»»

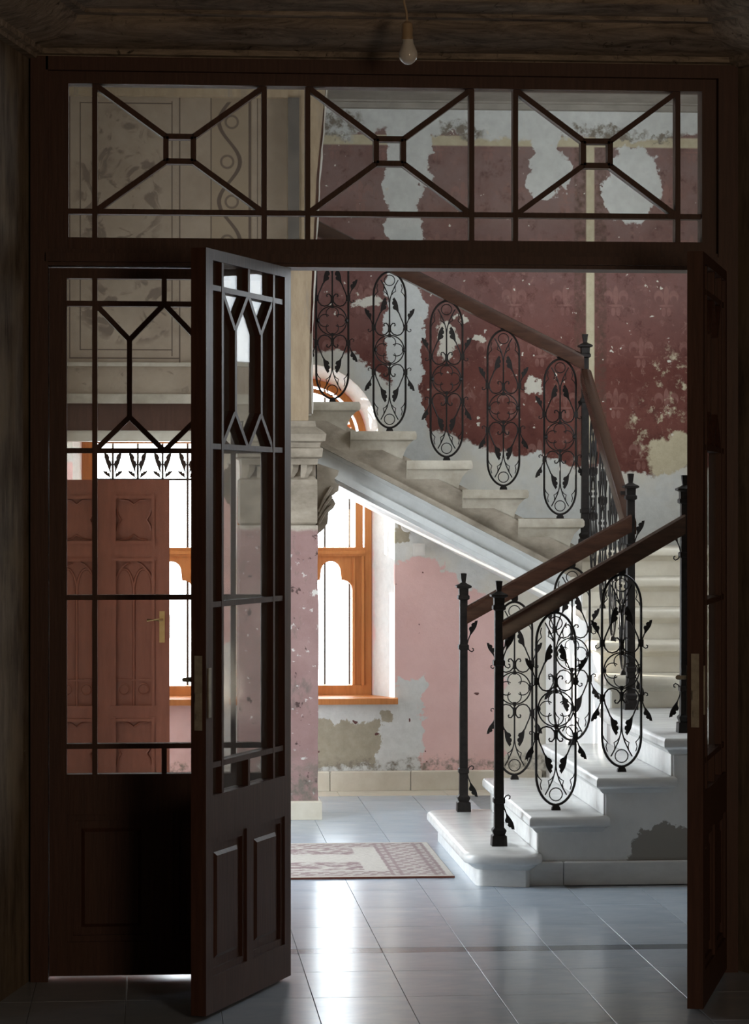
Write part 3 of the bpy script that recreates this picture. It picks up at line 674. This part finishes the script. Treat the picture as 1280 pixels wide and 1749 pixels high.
# transom light over the leaves
tw = tag(empty('window_1', (.82, 9.47, 2.58)), kind='structure')
y0, y1 = 9.445, 9.495
MB().box(-.372, 1.995, 9.43, 9.51, 3.123, 3.165).build('top_rail', 'door', tw); MB().box(-.372, 1.995, 9.43, 9.51, 2.545, 2.587).build('bottom_rail', 'door', tw)
MB().box(-.372, -.295, 9.43, 9.51, 2.587, 3.123).build('stile', 'door', tw); MB().box(1.942, 1.995, 9.43, 9.51, 2.587, 3.123).build('stile', 'door', tw)
TX = [-.204, .388, .541, 1.121, 1.277, 1.858]; hb = .009
for x in TX: MB().box(x - hb, x + hb, y0, y1, 2.587, 3.123).build('muntin', 'door', tw)
zb = 2.68
MB().box(-.295, 1.942, y0 + .002, y1 - .002, zb - hb, zb + hb).build('muntin', 'door', tw)
def strut(parent, a, b, w=.0095, nm='muntin', ya=y0 + .001, yb=y1 - .001):
    a, b = Vector(a), Vector(b); d = (b - a).normalized(); n = Vector((-d.y, d.x)) * w
    return MB().prism_xz([tuple(a - n), tuple(b - n), tuple(b + n), tuple(a + n)], ya, yb).build(nm, 'door', parent)
def pane(parent, poly, ya=9.469, yb=9.472): return MB().prism_xz(poly, ya, yb).build('pane', 'glass', parent)
for xa, xb in ((TX[0], TX[1]), (TX[2], TX[3]), (TX[4], TX[5])):
    xm, zm = (xa + xb) / 2, (3.123 + zb) / 2; h = .048
    sq = [(xm - h, zm - h * .9), (xm + h, zm - h * .9), (xm + h, zm + h * .9), (xm - h, zm + h * .9)]; cr = [(xa, zb), (xb, zb), (xb, 3.123), (xa, 3.123)]
    for k in range(4):
        l = (k + 1) % 4; strut(tw, sq[k], sq[l]); strut(tw, cr[k], sq[k]); pane(tw, [cr[k], cr[l], sq[l], sq[k]])
    pane(tw, sq); pane(tw, [(xa, 2.587), (xb, 2.587), (xb, zb), (xa, zb)])
for xa, xb in ((-.295, TX[0]), (TX[1], TX[2]), (TX[3], TX[4]), (TX[5], 1.942)):
    pane(tw, [(xa, zb), (xb, zb), (xb, 3.123), (xa, 3.123)]); pane(tw, [(xa, 2.587), (xb, 2.587), (xb, zb), (xa, zb)])

# ---------------------------------------------------------------- glazed door leaves
LW = .80
def make_leaf(name):
    d = tag(empty(name), kind='structure'); d['world_mesh'] = 0
    t = .026
    def P(nm, m, mat='door', par=None):
        o = m.build(nm, mat, par or d); o.location = (0, 0, 0); return o
    gx0, gx1 = .061, .739; xb1, xb2 = .158, .642; xm = .40; xl, xr = .279, .521
    zt, z1, za, zbn, z2, z3, z4, zbot = 2.446, 2.359, 2.233, 1.963, 1.845, 1.332, .812, .715
    P('stile', MB().box(0, gx0, -t, t, .012, 2.482)); P('stile', MB().box(gx1, LW, -t, t, .012, 2.482))
    P('top_rail', MB().box(gx0, gx1, -t, t, zt, 2.482)); P('lock_rail', MB().box(gx0, gx1, -t, t, .575, zbot)); P('bottom_rail', MB().box(gx0, gx1, -t, t, .012, .13))
    P('centre_stile', MB().box(xm - .03, xm + .03, -t, t, .13, .575))
    for a, b in ((gx0, xm - .03), (xm + .03, gx1)):
        pn = P('panel', slab(MB(), rect(0, 1, 0, 1), [(0, 0), (1, 0)]) if False else MB().box(a, b, -.008, .008, .13, .575))
        for s in (-1, 1):
            fm = MB(); e = .022; yy = sorted((s * .008, s * .018))
            fm.box(a, a + e, *yy, .13, .575).box(b - e, b, *yy, .13, .575).box(a + e, b - e, *yy, .13, .13 + e).box(a + e, b - e, *yy, .575 - e, .575)
            fm.loft([[(a + .05 + q, s * yq, .18 + q), (b - .05 - q, s * yq, .18 + q), (b - .05 - q, s * yq, .525 - q), (a + .05 + q, s * yq, .525 - q)] for q, yq in ((0, .008), (.012, .016))])
            o = fm.build('panel_moulding', 'door', pn); o.location = (0, 0, 0)
    ya, yb = -.022, .022; w = .009
    for x in (xb1, xb2): P('muntin', MB().box(x - w, x + w, ya, yb, zbot, zt))
    for z in (z1, z2, z3, z4): P('muntin', MB().box(gx0, gx1, ya + .001, yb - .001, z - w, z + w))
    P('muntin', MB().box(xm - w, xm + w, ya, yb, z1 + w, zt)); P('muntin', MB().box(xm - w, xm + w, ya, yb, zbot, z4 - w))
    for x, l, r in ((xl, xb1, xm), (xr, xm, xb2)):
        P('muntin', MB().box(x - w, x + w, ya, yb, zbn, za))
        for e in ((l, z1), (r, z1)): o = strut(d, e, (x, za), w, ya=ya + .002, yb=yb - .002); o.location = (0, 0, 0)
        for e in ((l, z2), (r, z2)): o = strut(d, e, (x, zbn), w, ya=ya + .002, yb=yb - .002); o.location = (0, 0, 0)
    R = lambda a, b, c, e: [(a, c), (b, c), (b, e), (a, e)]
    polys = [R(gx0, xb1, z1, zt), R(xb1, xm, z1, zt), R(xm, xb2, z1, zt), R(xb2, gx1, z1, zt)]
    polys += [R(gx0, xb1, zbot, z4), R(xb1, xm, zbot, z4), R(xm, xb2, zbot, z4), R(xb2, gx1, zbot, z4)]
    for zz in ((z4, z3), (z3, z2)): polys += [R(gx0, xb1, *zz), R(xb1, xb2, *zz), R(xb2, gx1, *zz)]
    polys += [R(gx0, xb1, z2, z1), R(xb2, gx1, z2, z1)]
    polys += [[(xb1, z1), (xl, za), (xm, z1)], [(xm, z1), (xr, za), (xb2, z1)], [(xb1, z2), (xm, z2), (xl, zbn)], [(xm, z2), (xb2, z2), (xr, zbn)],
              [(xm, z1), (xl, za), (xl, zbn), (xm, z2), (xr, zbn), (xr, za)], [(xb1, z2), (xl, zbn), (xl, za), (xb1, z1)], [(xb2, z2), (xb2, z1), (xr, za), (xr, zbn)]]
    for p in polys: P('pane', MB().prism_xz(p, -.0015, .0015), 'glass')
    lk = P('lock_plate', MB().box(LW, LW + .003, -.013, .013, .93, 1.17), 'steel'); 
    for q in (MB().box(LW + .003, LW + .011, -.008, .008, 1.02, 1.05), MB().box(LW + .003, LW + .008, -.006, .006, .965, .985)): o = q.build('bolt', 'steel', lk); o.location = (0, 0, 0)
    for s in (-1, 1): o = P('key_plate', MB().box(LW - .038, LW - .014, *sorted((s * t, s * (t + .004))), .97, 1.13), 'steel')
    P('handle', MB().tube([(LW - .026, -t, 1.09), (LW - .026, -t - .035, 1.09), (LW - .10, -t - .04, 1.088)], .007, 8), 'steel')
    return d
def dup(o, parent=None):
    c = o.copy(); C.objects.link(c)
    if parent: c.parent = parent; c.matrix_parent_inverse = o.matrix_parent_inverse
    for ch in list(o.children): dup(ch, c)
    return c
d1 = make_leaf('door_1'); kids = None
d2 = dup(d1); d2.name = 'door_2'; d3 = dup(d1); d3.name = 'door_3'
d1.location = (-.362, 9.475, 0)
d2.location = (.455, 9.41, 0); d2.rotation_euler = (0, 0, math.atan2(8.693 - 9.43, .157 - .467))
d3.location = (2.005, 9.425, 0); d3.rotation_euler = (0, 0, math.atan2(8.697 - 9.45, 1.743 - 1.984))
for o in list(d1.children):
    if o.name.startswith(('lock_plate', 'key_plate', 'handle')):
        for q in list(o.children): bpy.data.objects.remove(q)
        bpy.data.objects.remove(o)

# ---------------------------------------------------------------- entrance door, standing open
YD = 14.72
ed = tag(empty('door_4', (-.58, YD, 0)), kind='structure')
DL, DR, DT = -.62, .088, 1.795
MB().box(DL, DR, YD, YD + .02, .01, DT).build('slab', 'brown', ed)
for a, b in ((DL, -.52), (-.31, -.211), (-.001, DR)): MB().box(a, b, YD - .03, YD, .01, DT).build('stile', 'brown', ed)
for a, b in ((-.52, -.31), (-.211, -.001)):
    for z0, z1 in ((.01, .12), (.49, .56), (1.36, 1.455), (1.70, DT)): MB().box(a, b, YD - .029, YD, z0, z1).build('rail', 'brown', ed)
def mould(pts, r=.007, y=YD - .014): return MB().tube([(x, y, z) for x, z in pts], r, 6)
for cx in (-.106, -.415):
    a, b = cx - .105, cx + .105
    for z0, z1, kind in ((1.455, 1.70, 'q'), (.56, 1.36, 'g'), (.12, .49, 'q')):
        fm = MB()
        for xx in (a, b): fm.box(xx - .008, xx + .008, YD - .042, YD - .028, z0 - .02, z1 + .02)
        for zz in (z0, z1): fm.box(a - .018, b + .018, YD - .041, YD - .028, zz - .008, zz + .008)
        fr_ = fm.build('panel_frame', 'brown', ed)
        if kind == 'g':
            m = MB().tube([(cx, YD - .006, .56), (cx, YD - .006, 1.22)], .008, 6)
            for c0 in (cx - .052, cx + .052):
                m.tube([(c0 - .052 + .0 * t, YD - .006, z) for t, z in ((0, .75), (0, 1.18))], .005, 5)
                for s in (-1, 1): m.tube([(c0 + s * (.052 - .052 * (t / 8) ** 1.8), YD - .006, 1.18 + .13 * math.sin(PI / 2 * t / 8)) for t in range(9)], .007, 6)
                m.tube([(c0 + .03 * math.cos(2 * PI * t / 12), YD - .006, .655 + .03 * math.sin(2 * PI * t / 12)) for t in range(13)], .005, 5)
            for s in (-1, 1): m.tube([(cx + s * (.02 + .085 * t / 6), YD - .006, 1.345 - .09 * (t / 6) ** 1.6) for t in range(7)], .006, 5)
            m.box(a, b, YD - .012, YD, .70, .71)
            o = m.build('gothic_tracery', 'brown', fr_); o.location = (0, 0, 0)
        else:
            m = MB(); zm = (z0 + z1) / 2
            for sx in (-1, 1):
                m.tube([(cx + sx * x, YD - .006, zm + z) for x, z in ((.095, .06), (.088, .03), (.07, .0), (.088, -.03), (.095, -.06))], .007, 5)
            for sz in (-1, 1):
                m.tube([(cx + x, YD - .006, zm + sz * ((z1 - z0) / 2 - z)) for x, z in ((-.075, .012), (-.03, .018), (0, .04), (.03, .018), (.075, .012))], .007, 5)
            o = m.build('quatrefoil_moulding', 'brown', fr_); o.location = (0, 0, 0)
MB().box(.033, .062, YD - .036, YD - .03, .91, 1.08).build('handle_plate', 'brass', ed)
MB().tube([(.048, YD - .034, 1.035), (.048, YD - .072, 1.035), (.03, YD - .08, 1.035), (-.035, YD - .078, 1.033)], .008, 8).build('lever_handle', 'brass', ed, True)
MB().box(.0885, .091, YD - .006, YD + .014, .93, 1.06).build('latch_plate', 'brass', ed)

# ---------------------------------------------------------------- small things
rg = tag(slab(MB(), rect(-.62, 1.335, 11.90, 13.11), [(.001, 0), (.007, 0), (.009, .004)]).build('rug', 'rug'), 'worn beige and plum patterned rug on the marble floor before the steps', 'rug')
MB().box(-.62, 1.335, 11.888, 11.90, .001, .009).build('edge_binding', 'rugedge', rg).location = (0, 0, 0)
bu = tag(empty('light_bulb', (.852, 8.99, 3.13)), 'unlit white light bulb hanging in a tan socket above the doorway', 'light bulb')
MB().lathe([(3.131, .002), (3.1335, .012), (3.140, .022), (3.150, .029), (3.162, .032), (3.174, .031), (3.188, .025), (3.202, .019), (3.216, .017)], .852, 8.99, 20).build('bulb', 'bulb', bu, True)
MB().lathe([(3.214, .019), (3.222, .020), (3.228, .018), (3.25, .019), (3.268, .017), (3.276, .008)], .849, 8.99, 16).build('socket', 'tan', bu, True)
MB().tube([(.849, 8.99, 3.27), (.846, 8.99, 3.31), (.838, 8.99, 3.34), (.842, 8.99, 3.38), (.84, 8.99, 3.49)], .004, 6).build('wire', 'tan', bu)
sw = tag(empty('switch_box', (1.54, 15.59, 1.40)), 'white square box on the plaster under the upper stairs', 'switch')
MB().box(1.505, 1.575, 15.585, 15.6, 1.365, 1.435).build('cover', 'white', sw); MB().box(1.518, 1.562, 15.58, 15.585, 1.378, 1.422).build('plate', 'white', sw)
jb = tag(MB().loft([[(1.472 + r * math.cos(2 * PI * k / 20), y, 1.535 + r * math.sin(2 * PI * k / 20)) for k in range(20)] for y, r in ((15.6, .036), (15.59, .036), (15.586, .03))]).build('junction_box', 'white'), 'round white junction cover on the wall above the square box', 'junction box')

# ---------------------------------------------------------------- what the pieces of the setting are
LAB = {
    'floor': ('blue grey marble tile floor of the hall and front room', 'floor'),
    'wall_back': ('peeling back wall, red stencilled above and pink below', 'wall'),
    'wall_left': ('cream plaster side wall of the hall by the street door', 'wall'),
    'wall_right': ('cream plaster side wall of the hall beside the stair landing', 'wall'),
    'wall_partition': ('wall with painted flower panels and scrolls over the vestibule opening', 'wall'),
    'wall_front': ('dark smoke stained wall around the glazed door screen', 'wall'),
    'wall_reveal': ('dark splayed wall beside the door frame', 'wall'),
    'wall_room': ('dark walls of the front room', 'wall'),
    'ceiling': ('brown grey ceiling over the stair hall', 'ceiling'),
    'ceiling_room': ('dark ceiling of the front room above the cornice', 'ceiling'),
    'baseboard_back': ('cream marble skirting along the pink back wall', 'baseboard'),
    'trim_1': ('thin moulding where the back wall meets the hall ceiling', 'trim'),
    'trim_2': ('dark streaked plaster cornice above the door frame', 'cornice'),
    'trim_3': ('dark red brown wooden frame around doors and transom', 'door frame'),
    'window_1': ('wide transom window with three crossed panels above the doors', 'window'),
    'window_2': ('orange arched window right of the pink pier', 'window'),
    'window_3': ('orange framed window behind the brown entrance door', 'window'),
    'door_1': ('closed dark glazed door leaf at the left of the opening', 'door'),
    'door_2': ('dark glazed door leaf swung open towards the viewer in front of the closed leaf', 'door'),
    'door_3': ('dark glazed door leaf seen edge on at the right of the opening', 'door'),
    'door_4': ('red brown panelled entrance door with gothic tracery and brass handle', 'door'),
}
for nm_, (lb_, ct_) in LAB.items(): tag(bpy.data.objects[nm_], lb_, ct_)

««

(Given exercise) Begin at the top of the material above and output each line exactly, stopping after the line that holds "pane(tw, [(xa, zb), (xb, zb), (xb, 3.123), (xa, 3.123)]);". Leave out pictures.

(Result below)
Write part 3 of the bpy script that recreates this picture. It picks up at line 674. This part finishes the script. Treat the picture as 1280 pixels wide and 1749 pixels high.
# transom light over the leaves
tw = tag(empty('window_1', (.82, 9.47, 2.58)), kind='structure')
y0, y1 = 9.445, 9.495
MB().box(-.372, 1.995, 9.43, 9.51, 3.123, 3.165).build('top_rail', 'door', tw); MB().box(-.372, 1.995, 9.43, 9.51, 2.545, 2.587).build('bottom_rail', 'door', tw)
MB().box(-.372, -.295, 9.43, 9.51, 2.587, 3.123).build('stile', 'door', tw); MB().box(1.942, 1.995, 9.43, 9.51, 2.587, 3.123).build('stile', 'door', tw)
TX = [-.204, .388, .541, 1.121, 1.277, 1.858]; hb = .009
for x in TX: MB().box(x - hb, x + hb, y0, y1, 2.587, 3.123).build('muntin', 'door', tw)
zb = 2.68
MB().box(-.295, 1.942, y0 + .002, y1 - .002, zb - hb, zb + hb).build('muntin', 'door', tw)
def strut(parent, a, b, w=.0095, nm='muntin', ya=y0 + .001, yb=y1 - .001):
    a, b = Vector(a), Vector(b); d = (b - a).normalized(); n = Vector((-d.y, d.x)) * w
    return MB().prism_xz([tuple(a - n), tuple(b - n), tuple(b + n), tuple(a + n)], ya, yb).build(nm, 'door', parent)
def pane(parent, poly, ya=9.469, yb=9.472): return MB().prism_xz(poly, ya, yb).build('pane', 'glass', parent)
for xa, xb in ((TX[0], TX[1]), (TX[2], TX[3]), (TX[4], TX[5])):
    xm, zm = (xa + xb) / 2, (3.123 + zb) / 2; h = .048
    sq = [(xm - h, zm - h * .9), (xm + h, zm - h * .9), (xm + h, zm + h * .9), (xm - h, zm + h * .9)]; cr = [(xa, zb), (xb, zb), (xb, 3.123), (xa, 3.123)]
    for k in range(4):
        l = (k + 1) % 4; strut(tw, sq[k], sq[l]); strut(tw, cr[k], sq[k]); pane(tw, [cr[k], cr[l], sq[l], sq[k]])
    pane(tw, sq); pane(tw, [(xa, 2.587), (xb, 2.587), (xb, zb), (xa, zb)])
for xa, xb in ((-.295, TX[0]), (TX[1], TX[2]), (TX[3], TX[4]), (TX[5], 1.942)):
    pane(tw, [(xa, zb), (xb, zb), (xb, 3.123), (xa, 3.123)]); pane(tw, [(xa, 2.587), (xb, 2.587), (xb, zb), (xa, zb)])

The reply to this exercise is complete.